* [The problem]
Write every line out verbatim and omit the pictures.

= = = = = = =

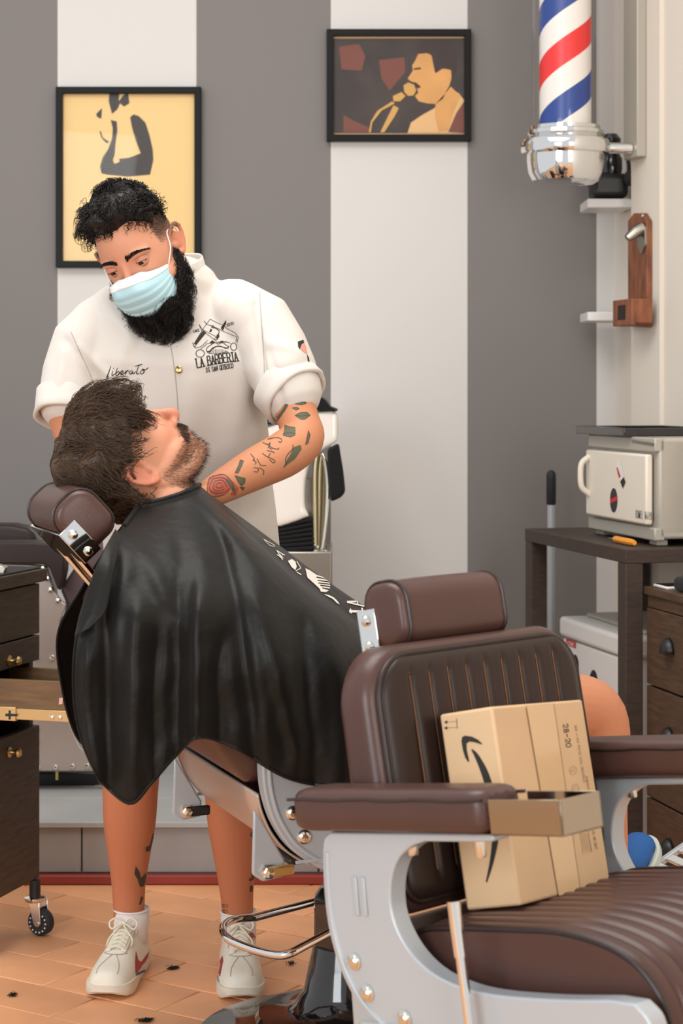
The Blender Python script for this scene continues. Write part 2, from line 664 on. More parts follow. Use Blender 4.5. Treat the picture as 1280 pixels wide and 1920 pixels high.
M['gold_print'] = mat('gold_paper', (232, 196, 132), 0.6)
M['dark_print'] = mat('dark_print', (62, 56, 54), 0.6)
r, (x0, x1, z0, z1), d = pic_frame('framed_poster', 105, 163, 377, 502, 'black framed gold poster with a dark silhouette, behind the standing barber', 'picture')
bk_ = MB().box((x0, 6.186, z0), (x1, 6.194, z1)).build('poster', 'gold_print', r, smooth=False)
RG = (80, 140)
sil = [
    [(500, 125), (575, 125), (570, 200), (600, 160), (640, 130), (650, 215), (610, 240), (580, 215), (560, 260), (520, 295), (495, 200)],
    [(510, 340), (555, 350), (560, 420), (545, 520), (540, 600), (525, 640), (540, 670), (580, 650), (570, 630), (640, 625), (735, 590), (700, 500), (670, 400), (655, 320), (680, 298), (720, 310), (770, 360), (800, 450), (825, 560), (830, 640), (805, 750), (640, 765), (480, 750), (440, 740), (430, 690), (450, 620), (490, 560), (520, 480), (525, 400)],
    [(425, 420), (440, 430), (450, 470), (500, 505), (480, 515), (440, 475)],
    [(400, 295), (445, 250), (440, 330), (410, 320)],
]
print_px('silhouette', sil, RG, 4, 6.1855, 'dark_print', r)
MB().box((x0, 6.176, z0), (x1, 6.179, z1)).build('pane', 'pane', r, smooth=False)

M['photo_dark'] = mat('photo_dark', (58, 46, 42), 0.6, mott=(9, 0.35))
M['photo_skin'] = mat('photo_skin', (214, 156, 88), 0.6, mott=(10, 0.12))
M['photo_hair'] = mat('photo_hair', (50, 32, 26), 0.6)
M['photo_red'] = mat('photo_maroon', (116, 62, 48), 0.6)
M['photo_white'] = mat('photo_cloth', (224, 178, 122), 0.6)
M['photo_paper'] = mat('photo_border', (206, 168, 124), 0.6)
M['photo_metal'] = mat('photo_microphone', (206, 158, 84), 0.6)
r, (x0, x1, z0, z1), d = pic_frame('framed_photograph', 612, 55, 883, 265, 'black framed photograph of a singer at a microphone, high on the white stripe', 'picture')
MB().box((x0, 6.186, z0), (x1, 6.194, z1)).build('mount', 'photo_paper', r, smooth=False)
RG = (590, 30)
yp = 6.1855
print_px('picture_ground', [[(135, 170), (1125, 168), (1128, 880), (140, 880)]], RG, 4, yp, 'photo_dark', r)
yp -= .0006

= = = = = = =

* [Solution to this problem]
The Blender Python script for this scene continues. Write part 2, from line 664 on. More parts follow. Use Blender 4.5. Treat the picture as 1280 pixels wide and 1920 pixels high.
M['gold_print'] = mat('gold_paper', (232, 196, 132), 0.6)
M['dark_print'] = mat('dark_print', (62, 56, 54), 0.6)
r, (x0, x1, z0, z1), d = pic_frame('framed_poster', 105, 163, 377, 502, 'black framed gold poster with a dark silhouette, behind the standing barber', 'picture')
bk_ = MB().box((x0, 6.186, z0), (x1, 6.194, z1)).build('poster', 'gold_print', r, smooth=False)
RG = (80, 140)
sil = [
    [(500, 125), (575, 125), (570, 200), (600, 160), (640, 130), (650, 215), (610, 240), (580, 215), (560, 260), (520, 295), (495, 200)],
    [(510, 340), (555, 350), (560, 420), (545, 520), (540, 600), (525, 640), (540, 670), (580, 650), (570, 630), (640, 625), (735, 590), (700, 500), (670, 400), (655, 320), (680, 298), (720, 310), (770, 360), (800, 450), (825, 560), (830, 640), (805, 750), (640, 765), (480, 750), (440, 740), (430, 690), (450, 620), (490, 560), (520, 480), (525, 400)],
    [(425, 420), (440, 430), (450, 470), (500, 505), (480, 515), (440, 475)],
    [(400, 295), (445, 250), (440, 330), (410, 320)],
]
print_px('silhouette', sil, RG, 4, 6.1855, 'dark_print', r)
MB().box((x0, 6.176, z0), (x1, 6.179, z1)).build('pane', 'pane', r, smooth=False)

M['photo_dark'] = mat('photo_dark', (58, 46, 42), 0.6, mott=(9, 0.35))
M['photo_skin'] = mat('photo_skin', (214, 156, 88), 0.6, mott=(10, 0.12))
M['photo_hair'] = mat('photo_hair', (50, 32, 26), 0.6)
M['photo_red'] = mat('photo_maroon', (116, 62, 48), 0.6)
M['photo_white'] = mat('photo_cloth', (224, 178, 122), 0.6)
M['photo_paper'] = mat('photo_border', (206, 168, 124), 0.6)
M['photo_metal'] = mat('photo_microphone', (206, 158, 84), 0.6)
r, (x0, x1, z0, z1), d = pic_frame('framed_photograph', 612, 55, 883, 265, 'black framed photograph of a singer at a microphone, high on the white stripe', 'picture')
MB().box((x0, 6.186, z0), (x1, 6.194, z1)).build('mount', 'photo_paper', r, smooth=False)
RG = (590, 30)
yp = 6.1855
print_px('picture_ground', [[(135, 170), (1125, 168), (1128, 880), (140, 880)]], RG, 4, yp, 'photo_dark', r)
yp -= .0006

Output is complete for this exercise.